Thursday, March 10, 2011

Sorry, Charlie

Conversion of St. Augustine, Fra Angelico
I've been thinking about Charlie Sheen lately. I guess I'm not alone, because every time I get on the internet I see his manic eyes and increasingly drawn face looking back at me. Why the media obsession would be a mystery to me if I wasn't already cynical about the state of journalism today, as well as the general cultural decline we have suffered. There is a pan-national revolution going on from Tunis to the Arabian Peninsula, the U.S. economy is a mess, as far as I can tell there's still a war going on in Afghanistan and the political climate in our country gets more polarized by the day. But all the news sites want to talk about is the a self destructive sit-com actor. I guess the media saw it was time to shift our attention from the parade of disintegrating starlets we've had the last few years. It was high time a middle aged man came along to prove he could live as recklessly as a 21 year old trust fund baby.

But I come to lament Charlie, not mock him. I do feel bad that I made a wise crack at his expense in these pages a few months back, but that was when he appeared to be acting like an idiot rather than mentally ill and demonically oppressed. I caught an interview he gave on Good Morning America this week, and it was sad.
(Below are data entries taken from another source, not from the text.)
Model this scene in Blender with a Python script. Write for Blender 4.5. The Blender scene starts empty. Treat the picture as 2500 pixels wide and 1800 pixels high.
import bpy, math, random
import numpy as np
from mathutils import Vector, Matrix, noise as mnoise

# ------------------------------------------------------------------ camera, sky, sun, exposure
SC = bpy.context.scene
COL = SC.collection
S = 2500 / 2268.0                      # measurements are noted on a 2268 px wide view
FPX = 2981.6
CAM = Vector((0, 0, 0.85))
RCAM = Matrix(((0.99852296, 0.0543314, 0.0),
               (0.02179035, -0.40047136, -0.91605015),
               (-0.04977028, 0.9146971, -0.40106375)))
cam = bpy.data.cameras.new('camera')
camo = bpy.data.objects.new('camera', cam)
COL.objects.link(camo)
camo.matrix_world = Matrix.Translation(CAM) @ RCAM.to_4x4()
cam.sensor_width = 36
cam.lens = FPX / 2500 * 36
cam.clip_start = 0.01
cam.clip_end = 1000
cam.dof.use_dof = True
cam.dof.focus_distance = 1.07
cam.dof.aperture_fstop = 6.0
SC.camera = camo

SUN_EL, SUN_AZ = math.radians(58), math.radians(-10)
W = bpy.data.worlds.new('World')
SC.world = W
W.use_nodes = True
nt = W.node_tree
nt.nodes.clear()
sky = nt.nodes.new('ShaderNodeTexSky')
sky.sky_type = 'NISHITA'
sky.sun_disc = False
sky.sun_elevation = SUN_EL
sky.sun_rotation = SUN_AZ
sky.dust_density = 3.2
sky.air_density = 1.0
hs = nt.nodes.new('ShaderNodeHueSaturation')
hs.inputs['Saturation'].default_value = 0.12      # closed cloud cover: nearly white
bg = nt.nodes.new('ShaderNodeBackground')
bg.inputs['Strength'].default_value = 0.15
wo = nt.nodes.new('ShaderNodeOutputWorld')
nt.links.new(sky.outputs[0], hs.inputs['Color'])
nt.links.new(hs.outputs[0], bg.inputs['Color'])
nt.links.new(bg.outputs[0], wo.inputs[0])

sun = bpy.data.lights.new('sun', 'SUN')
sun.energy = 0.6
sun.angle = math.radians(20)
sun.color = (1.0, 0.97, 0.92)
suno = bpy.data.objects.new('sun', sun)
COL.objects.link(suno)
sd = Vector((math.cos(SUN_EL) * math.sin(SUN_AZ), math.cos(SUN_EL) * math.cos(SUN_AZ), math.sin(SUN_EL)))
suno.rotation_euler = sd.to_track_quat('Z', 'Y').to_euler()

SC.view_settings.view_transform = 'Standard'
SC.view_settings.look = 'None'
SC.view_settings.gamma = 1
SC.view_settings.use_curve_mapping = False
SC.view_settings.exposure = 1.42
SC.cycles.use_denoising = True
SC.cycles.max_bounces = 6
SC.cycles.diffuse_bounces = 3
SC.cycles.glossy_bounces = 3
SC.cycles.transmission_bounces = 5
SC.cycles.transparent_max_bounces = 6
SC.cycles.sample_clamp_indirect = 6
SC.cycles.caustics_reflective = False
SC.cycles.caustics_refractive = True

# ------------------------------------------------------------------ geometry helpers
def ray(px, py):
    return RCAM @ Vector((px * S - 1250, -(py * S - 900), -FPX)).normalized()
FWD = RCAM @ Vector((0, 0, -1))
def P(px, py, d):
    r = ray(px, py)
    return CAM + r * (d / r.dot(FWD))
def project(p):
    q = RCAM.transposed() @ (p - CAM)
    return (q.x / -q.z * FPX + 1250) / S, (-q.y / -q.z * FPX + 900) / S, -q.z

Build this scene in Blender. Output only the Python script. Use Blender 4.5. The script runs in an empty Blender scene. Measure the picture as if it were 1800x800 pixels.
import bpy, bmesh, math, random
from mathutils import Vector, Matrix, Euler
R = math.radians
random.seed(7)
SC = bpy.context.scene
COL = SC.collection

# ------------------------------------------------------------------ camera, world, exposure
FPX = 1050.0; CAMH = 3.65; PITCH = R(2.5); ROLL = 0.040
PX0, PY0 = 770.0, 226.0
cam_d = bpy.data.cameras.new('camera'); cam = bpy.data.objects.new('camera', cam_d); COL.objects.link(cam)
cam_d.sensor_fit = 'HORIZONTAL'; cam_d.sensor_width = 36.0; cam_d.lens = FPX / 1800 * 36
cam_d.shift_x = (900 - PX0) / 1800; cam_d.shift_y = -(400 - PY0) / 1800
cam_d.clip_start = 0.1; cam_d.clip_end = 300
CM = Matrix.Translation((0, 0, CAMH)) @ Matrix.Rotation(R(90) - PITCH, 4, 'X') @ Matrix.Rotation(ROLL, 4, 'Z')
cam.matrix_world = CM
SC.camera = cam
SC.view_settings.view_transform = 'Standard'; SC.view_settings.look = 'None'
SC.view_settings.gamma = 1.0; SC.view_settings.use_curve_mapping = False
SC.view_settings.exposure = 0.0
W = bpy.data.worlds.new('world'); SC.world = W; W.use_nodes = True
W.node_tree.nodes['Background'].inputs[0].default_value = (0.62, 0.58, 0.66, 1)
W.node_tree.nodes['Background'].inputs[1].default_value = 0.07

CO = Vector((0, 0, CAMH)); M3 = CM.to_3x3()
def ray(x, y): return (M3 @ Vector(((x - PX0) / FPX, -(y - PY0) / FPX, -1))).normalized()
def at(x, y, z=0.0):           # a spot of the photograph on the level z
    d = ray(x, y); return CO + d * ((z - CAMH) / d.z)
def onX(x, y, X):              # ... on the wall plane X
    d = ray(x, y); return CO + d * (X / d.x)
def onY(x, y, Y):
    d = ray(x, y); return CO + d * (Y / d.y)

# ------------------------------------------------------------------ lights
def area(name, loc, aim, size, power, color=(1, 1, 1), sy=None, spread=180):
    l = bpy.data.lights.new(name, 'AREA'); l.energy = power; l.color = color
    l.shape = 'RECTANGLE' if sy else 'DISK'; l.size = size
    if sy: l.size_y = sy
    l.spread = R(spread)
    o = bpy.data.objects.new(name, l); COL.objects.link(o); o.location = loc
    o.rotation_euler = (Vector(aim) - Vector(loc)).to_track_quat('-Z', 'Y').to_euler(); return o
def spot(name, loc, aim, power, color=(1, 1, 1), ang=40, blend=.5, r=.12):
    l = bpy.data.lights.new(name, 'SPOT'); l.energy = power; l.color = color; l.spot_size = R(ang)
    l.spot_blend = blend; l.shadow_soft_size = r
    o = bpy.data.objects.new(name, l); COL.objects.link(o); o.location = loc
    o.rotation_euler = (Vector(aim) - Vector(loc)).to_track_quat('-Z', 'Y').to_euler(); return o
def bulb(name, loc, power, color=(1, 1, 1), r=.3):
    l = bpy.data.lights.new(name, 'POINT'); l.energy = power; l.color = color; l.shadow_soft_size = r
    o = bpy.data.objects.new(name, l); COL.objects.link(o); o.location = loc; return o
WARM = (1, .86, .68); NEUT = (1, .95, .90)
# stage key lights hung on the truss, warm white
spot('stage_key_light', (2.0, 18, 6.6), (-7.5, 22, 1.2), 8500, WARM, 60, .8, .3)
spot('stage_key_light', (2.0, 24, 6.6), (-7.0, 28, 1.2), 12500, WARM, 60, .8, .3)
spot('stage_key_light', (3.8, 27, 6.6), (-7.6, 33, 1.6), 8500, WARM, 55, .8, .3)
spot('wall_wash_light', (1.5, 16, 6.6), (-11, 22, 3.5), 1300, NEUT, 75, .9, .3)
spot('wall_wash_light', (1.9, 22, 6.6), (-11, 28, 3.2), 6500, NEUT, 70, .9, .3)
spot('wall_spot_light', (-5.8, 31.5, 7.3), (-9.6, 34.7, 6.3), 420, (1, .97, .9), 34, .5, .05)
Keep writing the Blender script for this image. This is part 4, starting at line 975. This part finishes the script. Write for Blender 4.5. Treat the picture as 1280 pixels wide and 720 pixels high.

It's the classic case of what happens when a person becomes totally enslaved to sensual pleasures. All sense of balance and proportion are lost, the ego explodes as one's mental and physical health implodes. His is an extreme case, to be sure, to the point that he isn't even trying to hide any thing or pretend to have noble purposes. It's drugs for the sake of drugs and sex for the sake of sex and having women around because they serve a function (he'll throw the words love and family around, as is so common today, but there is little doubt that his so called "goddesses" are no more than interchangeable parts. In the end, that's all he is for them).

Now I read this morning that his lawyer is worried for his mental health, fearing he may harm himself. It's little late for that, no? I'm not trying to make Sheen out to be a victim; he's a big boy and needs to take responsibility for himself. But this behavior isn't new, and as long as his show made the top ten, the ad revenue was coming in, he showed up for work on time, read his lines and hit his marks no one cared how he was destroying himself and his real family.

As for the show itself, which I've watched a total of three times over the years, Sheen pretty much plays himself; a smooth talking playboy with a drinking problem. Oh so naughty, but in a cute way. In it's sanitized TV form it looks pretty good, but it proves pretty pathetic when attempted in real life, especially when you don't have a writer supplying your dialogue.

Sheen needs rehab, counseling, a swift kick in the keister, to be sure. But more than any of these he needs conversion of life. His heart is totally set on fleshly things, and until he sees the effects of his actions on himself and others he will never change. Until he understands that the road of excess doesn't lead to the palace of wisdom, but to an untimely and possibly eternal grave he will continue his death spiral.

Conversion is the key word for any of us as we begin Lent. Most people are not as far gone as Charlie Sheen, but living in a materialist, consumerist culture as we do it's hard not to become enslaved somewhat to the sensual world. It makes us a little selfish, a little self centered, a little less prepared to love others unconditionally. We should be different people at the end of these forty days then we were at the beginning. Often times we look at the sacrifices we make in isolation, without seeing the bigger picture. We may give up some food or drink we enjoy, maybe we give up Facebook or limit our computer time to things work or school related or abstain from TV, but if we see Easter only as the day we can go back to our old habits, we miss the point. We may have done penance for our past sins, but we have not undergone a conversion of heart that the season demands. If we take Easter as the time to pick up our old habits again we very well may find ourselves picking up our old sins again as well, which only give us new opportunities to do penance.


Pray for Charlie Sheen, pray for his conversion. Also take note of how ugly slavery to sin is.